12 comments

[ 4.1 ms ] story [ 31.1 ms ] thread
I love the way that the BBC studiously doesn't name any AVS Group Ltd sites in that article.
They can fine all they want, if the company doesn't have any entity in said territory they can just ignore it. What Ofcom succeeded to achieve though is to deter more and more foreign IT companies to ever expand and create jobs in the UK.
great news for self employed prostitutes everywhere
I'd like to believe that technical people at OFCOM actually know the impossibility of what they're being asked to implement but are just going through the motions, so their bosses/politicians can put out pointless press releases like this.

Trying to restrict access to content on the Internet by requiring "robust" age verification was never going to achieve the goals they stated, and has a number of predictable (and already seen) negative side-effects.

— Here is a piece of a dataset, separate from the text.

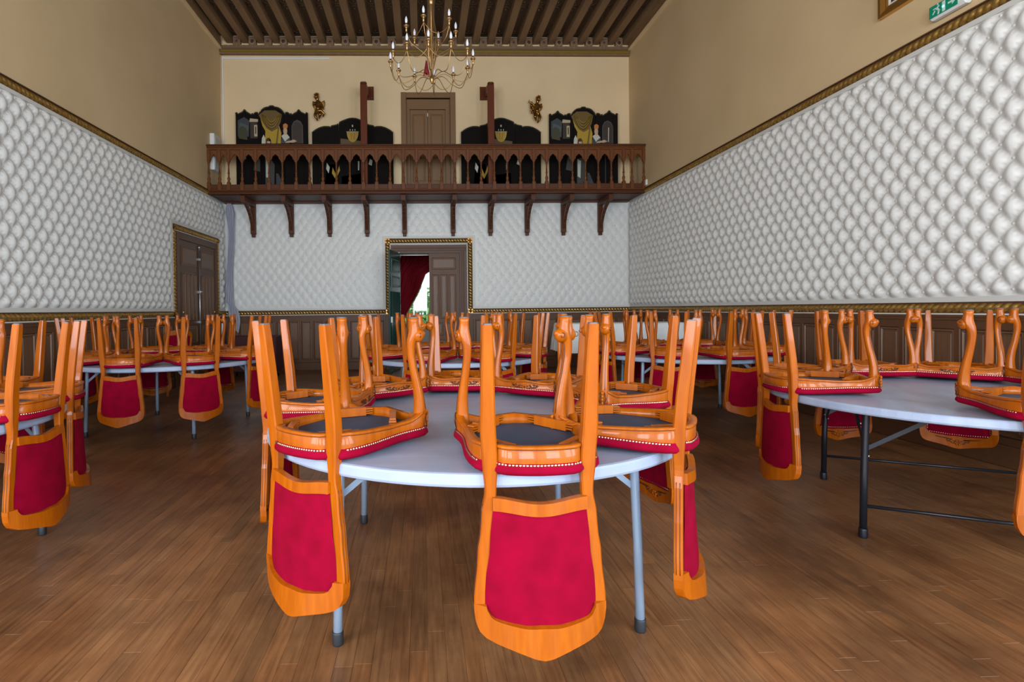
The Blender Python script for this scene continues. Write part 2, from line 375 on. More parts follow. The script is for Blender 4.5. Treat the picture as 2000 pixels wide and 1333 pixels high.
# ---------------------------------------------------------------- padded walls
TW, TD = .184, .052
THL = [.247]
def tuft_h(u, v):
    TH = THL[0]
    a, b = u/TW+v/TH, u/TW-v/TH
    h = (np.abs(np.sin(PI*a))*np.abs(np.sin(PI*b)))
    return TD*np.power(h, EXP[0])
EXP = [.58]
def tufted(name, parent, u0, u1, v0, v1, place, hole=None, flip=False, depth=1.0):
    TH = THL[0]
    nu = int(round((u1-u0)/(TW/8))); nv = int(round((v1-v0)/(TH/8)))
    su, sv = (TW/8), (TH/8)
    U = u0+np.arange(nu+1)*su; V = v0+np.arange(nv+1)*sv; U[-1] = min(U[-1], u1+.02)
    UU, VV = np.meshgrid(U, V, indexing='ij'); H = tuft_h(UU, VV)*depth
    dist = np.minimum(np.minimum(UU-u0, u1-UU), np.minimum(VV-v0, v1-VV))
    if hole: dist = np.minimum(dist, np.maximum(np.maximum(hole[0]-UU, UU-hole[1]), VV-hole[2]))
    H = H*np.clip(dist/.06, 0, 1)**.6
    idx = lambda i, j: i*(nv+1)+j
    keep = []
    for i in range(nu):
        for j in range(nv):
            cu, cv = U[i]+su/2, V[j]+sv/2
            if hole and hole[0] < cu < hole[1] and cv < hole[2]: continue
            if cv > v1 or cu > u1: continue
            # split so that the crease always runs along an edge
            a, b, c, d = idx(i, j), idx(i+1, j), idx(i+1, j+1), idx(i, j+1)
            ha, hb, hc, hd = H[i, j], H[i+1, j], H[i+1, j+1], H[i, j+1]
            if ha+hc < hb+hd: t = [(a, b, c), (a, c, d)]
            else: t = [(a, b, d), (b, c, d)]
            if flip: t = [k[::-1] for k in t]
            keep += t
    P3 = place(UU.ravel(), VV.ravel(), H.ravel())
    me = bpy.data.meshes.new(name); me.from_pydata(P3, [], keep); me.materials.append(m_tuft)
    me.polygons.foreach_set('use_smooth', [True]*len(me.polygons)); me.update()
    o = bpy.data.objects.new(name, me); COL.objects.link(o); o.parent = parent; o['kind'] = 'stuff'
    # the buttons in the dimples
    b = MB(); k0, k1 = int(u0/TW*2)-2, int(u1/TW*2)+2
    for p in range(k0, k1):
        for r in range(int(v0/TH*2)-1, int(v1/TH*2)+2):
            if (p+r) % 2: continue
            u, v = p*TW/2, r*TH/2
            if not (u0+.02 < u < u1-.02 and v0+.02 < v < v1-.02): continue
            if hole and hole[0]-.02 < u < hole[1]+.02 and v < hole[2]+.02: continue
            rr = .013; ring = [(u+rr*math.cos(a*PI/3), v+rr*math.sin(a*PI/3), .002) for a in range(6)]+[(u+rr*.6*math.cos(a*PI/3), v+rr*.6*math.sin(a*PI/3), .011) for a in range(6)]
            A = np.array(ring); Q = place(A[:, 0], A[:, 1], A[:, 2])
            F = [(i, (i+1) % 6, 6+(i+1) % 6, 6+i) for i in range(6)]+[tuple(range(6, 12))]
            if flip: F = [f[::-1] for f in F]
            b.add(Q, F, m_tuft, True)
    bo = b.build('tufting_buttons', parent); bo['kind'] = 'stuff'
place_b = lambda u, v, h: list(zip(u, YB-.01-h, v))
place_l = lambda u, v, h: list(zip(XL+.01+h, u, v))
place_r = lambda u, v, h: list(zip(XR-.01-h, u, v))
# front faces: back wall faces -y, left wall faces +x, right wall faces -x
EXP[0] = .6; THL[0] = .262
tufted('tufted_padding', wall_back, XL+.03, XR-.03, 1.31, 3.49, place_b, hole=(-.83, 1.13, 2.82), depth=.24)
EXP[0] = .58; THL[0] = .247
tufted('tufted_padding', wall_left, 1.0, YB-.06, 1.31, 3.49, place_l, hole=(9.07, 11.22, 2.80))
tufted('tufted_padding', wall_right, 1.0, YB-.06, 1.31, 3.49, place_r, flip=True)

# rope mouldings ------------------------------------------------
def rope(mb, a, b, out, side, rad=.045, pitch=.062, m=m_gold, dark=False):
    """half-round twisted rope from a to b; out = unit vector off the wall, side = unit vector across"""
    a, b, out, side = map(Vector, (a, b, out, side)); L = (b-a).length; t = (b-a)/L
    n = max(2, int(L/(pitch/8))); K = 11; rings = []
    for i in range(n+1):
        s = L*i/n; ring = []
        for j in range(K):
            th = -PI/2+PI*j/(K-1)
            k = PI*(s/pitch)+th*.95
            r = rad*(.60+.40*abs(math.sin(k))**.65)
            ring.append(a+t*s+side*(r*math.sin(th))+out*(r*math.cos(th)*.95))
        rings.append(ring)
    k0 = len(mb.m); mb.loft(rings, m, False, True, closed=False); gd = mb.mi(m_gold_d)
    for i in range(n if dark else 0):
        s = L*(i+.5)/n
        for j in range(K-1):
            th = -PI/2+PI*(j+.5)/(K-1)
            if abs(math.sin(PI*(s/pitch)+th*.95)) < .44: mb.m[k0+i*(K-1)+j] = gd
def box_along(mb, a, b, out, side, s0, s1, d, m):
    a, b, out, side = map(Vector, (a, b, out, side)); R0 = []
    for p in (a, b): R0.append([p+side*s0, p+side*s1, p+side*s1+out*d, p+side*s0+out*d])
    mb.loft(R0, m)
def rail_set(parent, segs, out, upper=False):
    """lower or upper rope rail along a wall"""
    for a, b in segs:
        if upper:
            w = MB(); z = 3.572
            A, B = Vector((*a, z)), Vector((*b, z)); rope(w, A, B, out, (0, 0, 1)); w.build('rope_moulding', parent)
            w = MB(); box_along(w, A, B, out, (0, 0, 1), -.052, .055, .012, m_wains); box_along(w, A, B, out, (0, 0, 1), .048, .058, .03, m_wains)
            box_along(w, A, B, out, (0, 0, 1), -.090, -.048, .03, m_cream); w.build('cream_border', parent)
        else:
            z = 1.217
            A, B = Vector((*a, z)), Vector((*b, z)); w = MB(); rope(w, A, B, out, (0, 0, 1), .042, dark=abs(out[1]) > .5); w.build('rope_moulding', parent)
            w = MB(); box_along(w, A, B, out, (0, 0, 1), -.05, .052, .012, m_wains); box_along(w, A, B, out, (0, 0, 1), .05, .095, .03, m_cream)
            box_along(w, A, B, out, (0, 0, 1), -.055, -.043, .045, m_cream)
            w.build('cream_border', parent)
            w = MB(); box_along(w, A, B, out, (0, 0, 1), -.075, -.056, .055, m_wains); box_along(w, A, B, out, (0, 0, 1), -.10, -.075, .045, m_wains); box_along(w, A, B, out, (0, 0, 1), -.13, -.10, .032, m_wains)
            w.build('chair_rail', parent)
rail_set(wall_back, [((XL+.02, YB), (-.774, YB)), ((1.071, YB), (XR-.02, YB))], (0, -1, 0))
rail_set(wall_left, [((XL, 1.0), (XL, 9.137)), ((XL, 11.153), (XL, YB))], (1, 0, 0))
rail_set(wall_right, [((XR, 1.0), (XR, YB))], (-1, 0, 0))
rail_set(wall_left, [((XL, 1.0), (XL, 10.72))], (1, 0, 0), True)
rail_set(wall_right, [((XR, 1.0), (XR, 10.72))], (-1, 0, 0), True)

# wainscot -------------------------------------------------------
def wainscot(parent, u0, u1, place, pitch=.262):
    n = max(1, int(round((u1-u0)/pitch))); pt = (u1-u0)/n
    fr = MB(); fr.box(u0, u1, 0, .012, .0, 1.10, m_wains)
    fr.box(u0, u1, .012, .034, 1.045, 1.10, m_wains); fr.box(u0, u1, .012, .034, .165, .225, m_wains, .004)
    for k in range(n+1):
        x = min(max(u0+k*pt, u0+.02), u1-.02); fr.box(x-.026, x+.026, .012, .034, .22, 1.05, m_wains, .005)
    fr.box(u0, u1, .012, .045, .0, .165, m_wains, .006)
    fr.xform(place); fr.build('wainscot_frame', parent)
    w2 = pt-.058
    p = MB(); h0, h1 = .235, 1.035; hw = w2/2
    rings = []
    for ins, d in ((0, .012), (0, .026), (.012, .029), (.020, .016), (.03, .014), (.036, .022)):
        rings.append([(-hw+ins, d, h0+ins), (hw-ins, d, h0+ins), (hw-ins, d, h1-ins), (-hw+ins, d, h1-ins)])
    p.loft(rings, m_wains_l)
    p0 = place(Vector((0, 0, 0)))
    p.xform(lambda q: place(q)-p0); me = p.mesh('wainscot_panel')
    for k in range(n):
        o = bpy.data.objects.new('wainscot_panel', me); COL.objects.link(o); o.parent = parent
        o.location = place(Vector((u0+(k+.5)*pt, 0, 0)))
pb = lambda q: Vector((q.x, YB-q.y, q.z))
pl = lambda q: Vector((XL+q.y, q.x, q.z))
prr = lambda q: Vector((XR-q.y, q.x, q.z))
wainscot(wall_back, XL+.04, -.78, pb); wainscot(wall_back, 1.08, XR-.04, pb)
wainscot(wall_left, 1.2, 9.10, pl); wainscot(wall_left, 11.2, YB-.04, pl)
wainscot(wall_right, 1.2, YB-.04, prr)

# ---------------------------------------------------------------- back double door (door_1), rope frame
def star(mb, c, out, m):
    c = Vector(c); out = Vector(out); a = Vector((0, 0, 1)); b = out.cross(a)
    pts = [c+(a*math.cos(k*PI/4)+b*math.sin(k*PI/4))*(.055 if k % 2 == 0 else .026)+out*.012 for k in range(8)]
    mb.add(pts+[c+out*.06], [(i, (i+1) % 8, 8) for i in range(8)]+[tuple(range(8))], m)
w = MB(); out = (0, -1, 0)
zc = 2.712; xa, xb = -.725, 1.022
rope(w, (xa+.04, YB-.012, zc), (xb-.04, YB-.012, zc), out, (0, 0, 1), dark=True); 
rope(w, (xa, YB-.012, 1.25), (xa, YB-.012, zc-.04), out, (1, 0, 0), dark=True); rope(w, (xb, YB-.012, 1.25), (xb, YB-.012, zc-.04), out, (1, 0, 0), dark=True)
for c in ((xa, YB-.012, zc), (xb, YB-.012, zc), (xa, YB-.012, 1.217), (xb, YB-.012, 1.217)):
    w.box(c[0]-.048, c[0]+.048, YB-.035, YB, c[2]-.048, c[2]+.048, m_bronze); star(w, (c[0], YB-.03, c[2]), out, m_gilt)
rope_frame = struct(w.build('trim_4'))
w = MB()
w.box(xa-.0498, xa+.05, YB-.012, YB, 1.2, 2.66, m_wains); w.box(xb-.05, xb+.0498, YB-.012, YB, 1.2, 2.66, m_wains); w.box(xa-.0498, xb+.0498, YB-.0125, YB, 2.6605, 2.764, m_wains)
w.box(xa-.105, xa-.05, YB-.034, YB, 1.270, 2.82, m_cream); w.box(xb+.05, xb+.105, YB-.034, YB, 1.270, 2.82, m_cream); w.box(xa-.0499, xb+.0499, YB-.033, YB, 2.765, 2.819, m_cream)
w.box(DX0-.006, DX0+.008, YB-.04, YB, 1.25, 2.65, m_cream); w.box(DX1-.008, DX1+.006, YB-.04, YB, 1.25, 2.65, m_cream); w.box(DX0, DX1, YB-.04, YB, 2.645, 2.66, m_cream)
w.box(xa-.05, DX0, YB-.05, YB, 0, 1.16, m_wains); w.box(DX1, xb+.05, YB-.05, YB, 0, 1.16, m_wains)
struct(w.build('trim_5'))
door1 = struct(empty('door_1', (0.14, YB, 0)))
def loc(o, r): o.location = (-r.location.x, -r.location.y, -r.location.z); return o
jb = MB()
jb.box(DX0, -.49, YB-.02, YB+T, 0, DZ, m_wains); jb.box(.80, DX1, YB-.02, YB+T, 0, DZ, m_wains); jb.box(-.489, .799, YB-.018, YB+T, 2.45, DZ-.002, m_wains)
for k, d in enumerate((.03, .04)): 
    jb.box(.83+k*.045, .85+k*.045, YB-d, YB, 0, 2.49, m_wains, .004); jb.box(-.62, .94, YB-d, YB, 2.50+k*.05, 2.52+k*.05, m_wains, .004)
jb.box(-.50, -.47, YB-.035, YB+.04, 0, 2.47, m_cream)
loc(jb.build('door_frame', door1), door1)
def panelled(mb, x0, x1, z0, z1, y, m, d=.018):
    rings = []
    for ins, q in ((0, -.004), (0, .010), (.012, .014), (.020, .003), (.030, .003), (.042, .010)):
        rings.append([(x0+ins, y-q, z0+ins), (x1-ins, y-q, z0+ins), (x1-ins, y-q, z1-ins), (x0+ins, y-q, z1-ins)])
    mb.loft(rings, m)
lf = MB(); lf.box(.15, .80, YB+.02, YB+.065, 0, 2.45, m_wains); leaf = loc(lf.build('door_leaf', door1), door1)
for (x0, x1, z0, z1) in ((.20, .72, 2.10, 2.36), (.20, .36, 1.06, 2.00), (.38, .54, 1.06, 2.00), (.56, .72, 1.06, 2.00), (.20, .44, .70, .98), (.48, .72, .70, .98), (.20, .72, .15, .62)):
    p = MB(); panelled(p, x0, x1, z0, z1, YB+.02, m_wains_l); p.build('door_panel', leaf)
p = MB(); p.lathe([(.012, 0), (.012, .03), (.024, .04), (.024, .055), (.012, .065)], m_brass, (.19, YB+.02, 1.04), 10, ax=Matrix.Rotation(PI/2, 3, 'X')); p.build('door_knob', leaf)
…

Unfortunately governments all over the place seem intent on continuing this type of regulation, I presume so they can be seen to be doing something. Good time to be in the VPN game, I'd guess.

Their goal is quite clearly censorship of speech, and this is their path toward Internet ID.
UK repeats the same stupidity as the Prohibition in the United States was?
Highly recommend watching The Thick of It to get a glimpse of how such UK policies come to be.
Heavy tangent: I finally tested the age verification thing in France: it's fine. I heavily dislike the biometric verification, it feels it can be gamed easily and in my opinion is dangerous, but the e-Id/bank verification seems solid.

Weirdly, it might makes 'local' porn site like Dorcel who used to ask for credit cards for age verification (because of prior regulation not followed by mindgeek) more popular in the long run.